Dans ses nou­velles, Pablo Krantz est avant tout un conteur qui aime à la fois se racon­ter des his­toires et les faire par­ta­ger à son lec­teur, n’hésitant pas à mul­ti­plier les effets d’oralité. Il suf­fit de citer “Le Saint clep­to­mane et la fille au vagin doré”, où le nar­ra­teur inter­pelle volon­tiers son audi­toire (vous ima­gi­nez bien, après tout ce que je viens de vous dire…), fei­gnant même de s’excuser auprès de lui d’ouvrir une légère […] paren­thèse dans son récit. Comme le jeune Palico, cet héri­tier de Shé­hé­ra­zade qui, dans “Un cas d’hypnose”, raconte une his­toire ter­ri­fiante à Miguela et Isa­bel Klait­zer pour retar­der le moment d’aller se cou­cher, Krantz entend bien exer­cer une emprise, un charme sur celui qui lit ou écoute sa nou­velle.
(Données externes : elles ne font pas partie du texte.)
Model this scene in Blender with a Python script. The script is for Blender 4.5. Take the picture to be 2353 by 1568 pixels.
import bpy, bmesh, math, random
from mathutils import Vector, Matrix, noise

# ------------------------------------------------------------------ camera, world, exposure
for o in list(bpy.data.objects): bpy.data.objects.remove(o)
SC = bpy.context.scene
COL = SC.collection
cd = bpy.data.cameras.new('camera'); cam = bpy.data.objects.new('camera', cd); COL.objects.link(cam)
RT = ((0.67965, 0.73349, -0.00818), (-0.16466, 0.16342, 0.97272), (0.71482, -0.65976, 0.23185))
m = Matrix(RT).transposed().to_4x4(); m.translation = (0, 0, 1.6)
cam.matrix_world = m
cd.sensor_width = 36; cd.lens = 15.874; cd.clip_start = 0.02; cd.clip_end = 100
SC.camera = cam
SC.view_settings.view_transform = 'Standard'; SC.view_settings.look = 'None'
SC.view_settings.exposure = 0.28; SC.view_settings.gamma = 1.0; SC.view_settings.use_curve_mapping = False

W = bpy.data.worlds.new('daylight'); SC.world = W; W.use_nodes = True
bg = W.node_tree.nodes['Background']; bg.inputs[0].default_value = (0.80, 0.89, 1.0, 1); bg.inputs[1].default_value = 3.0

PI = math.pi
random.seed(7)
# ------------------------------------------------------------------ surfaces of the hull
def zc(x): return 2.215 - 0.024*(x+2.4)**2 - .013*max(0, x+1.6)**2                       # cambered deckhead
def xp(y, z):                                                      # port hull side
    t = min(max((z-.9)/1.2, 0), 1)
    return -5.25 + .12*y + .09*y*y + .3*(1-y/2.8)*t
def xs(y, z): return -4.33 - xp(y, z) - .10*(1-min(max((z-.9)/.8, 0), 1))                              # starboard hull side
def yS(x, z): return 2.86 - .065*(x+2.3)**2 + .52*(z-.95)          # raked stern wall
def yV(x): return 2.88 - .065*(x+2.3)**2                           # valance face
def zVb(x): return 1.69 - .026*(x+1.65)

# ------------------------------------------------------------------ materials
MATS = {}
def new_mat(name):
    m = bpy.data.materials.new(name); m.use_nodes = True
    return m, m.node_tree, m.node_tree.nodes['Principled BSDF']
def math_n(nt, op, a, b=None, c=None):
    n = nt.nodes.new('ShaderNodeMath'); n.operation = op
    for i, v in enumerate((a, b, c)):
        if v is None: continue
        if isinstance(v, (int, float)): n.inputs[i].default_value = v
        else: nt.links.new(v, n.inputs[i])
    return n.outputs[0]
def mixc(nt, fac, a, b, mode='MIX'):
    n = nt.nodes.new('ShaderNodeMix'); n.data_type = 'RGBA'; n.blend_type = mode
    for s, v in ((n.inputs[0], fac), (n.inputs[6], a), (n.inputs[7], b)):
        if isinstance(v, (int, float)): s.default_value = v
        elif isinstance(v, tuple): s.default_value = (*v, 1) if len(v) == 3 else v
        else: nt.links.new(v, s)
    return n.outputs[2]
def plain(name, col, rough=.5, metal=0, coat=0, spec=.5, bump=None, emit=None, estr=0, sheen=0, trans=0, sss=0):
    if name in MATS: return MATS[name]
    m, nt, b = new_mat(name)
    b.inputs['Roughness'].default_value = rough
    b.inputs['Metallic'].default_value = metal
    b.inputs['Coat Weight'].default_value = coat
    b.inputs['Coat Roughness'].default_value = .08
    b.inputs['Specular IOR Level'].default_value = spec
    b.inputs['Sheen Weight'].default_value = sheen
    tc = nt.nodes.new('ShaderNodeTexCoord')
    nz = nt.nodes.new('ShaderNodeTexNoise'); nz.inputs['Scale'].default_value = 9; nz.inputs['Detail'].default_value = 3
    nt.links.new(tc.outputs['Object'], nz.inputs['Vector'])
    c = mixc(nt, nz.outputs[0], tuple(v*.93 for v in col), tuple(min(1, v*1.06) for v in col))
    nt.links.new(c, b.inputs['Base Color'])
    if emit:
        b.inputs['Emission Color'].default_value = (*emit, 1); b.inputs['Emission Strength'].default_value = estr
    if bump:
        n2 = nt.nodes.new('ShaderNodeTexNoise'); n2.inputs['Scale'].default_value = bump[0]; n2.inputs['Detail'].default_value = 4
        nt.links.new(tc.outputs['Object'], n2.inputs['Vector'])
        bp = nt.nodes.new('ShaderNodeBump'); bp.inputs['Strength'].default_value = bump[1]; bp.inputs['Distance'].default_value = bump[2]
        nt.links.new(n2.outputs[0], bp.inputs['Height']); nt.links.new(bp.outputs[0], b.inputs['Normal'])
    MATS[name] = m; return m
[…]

Pour cela, il sait jouer de la musi­ca­lité des mots et des expres­sions, de la beauté ou de l’étrangeté des images, et d’un indé­niable sens de l’humour et de l’ironie, ainsi qu’en témoigne avec une cer­taine cruauté “Mon père était un offi­cier nazi”. Sur­tout, il pos­sède un sens cer­tain de la nar­ra­tion, n’hésitant pas, pour conser­ver l’attention de son lec­teur, à ména­ger des rup­tures de rythme dans son récit, ou même à chan­ger brus­que­ment de point de vue, comme on peut le voir dans “La Chan­son de la pluie argen­tée de pois­son frit”, où le récit est mené d’abord à la pre­mière per­sonne du sin­gu­lier, puis à la troi­sième.
Le Saint clep­to­mane et la fille au vagin doré n’est certes pas exempt de menues fai­blesses et de quelques lon­gueurs. Mais force est de consta­ter que, dans ce pre­mier recueil fran­çais, Pablo Krantz par­vient plus d’une fois à cap­ti­ver son lec­teur et à l’entraîner à sa suite dans un uni­vers dans lequel la fan­tai­sie pos­sède par­fois un goût d’amertume.

eric vau­thier

   
 

Pablo Krantz, Le Saint clep­to­mane et la fille au vagin doré, Les Petits matins, octobre 2005, 258 p. — 15,00 €.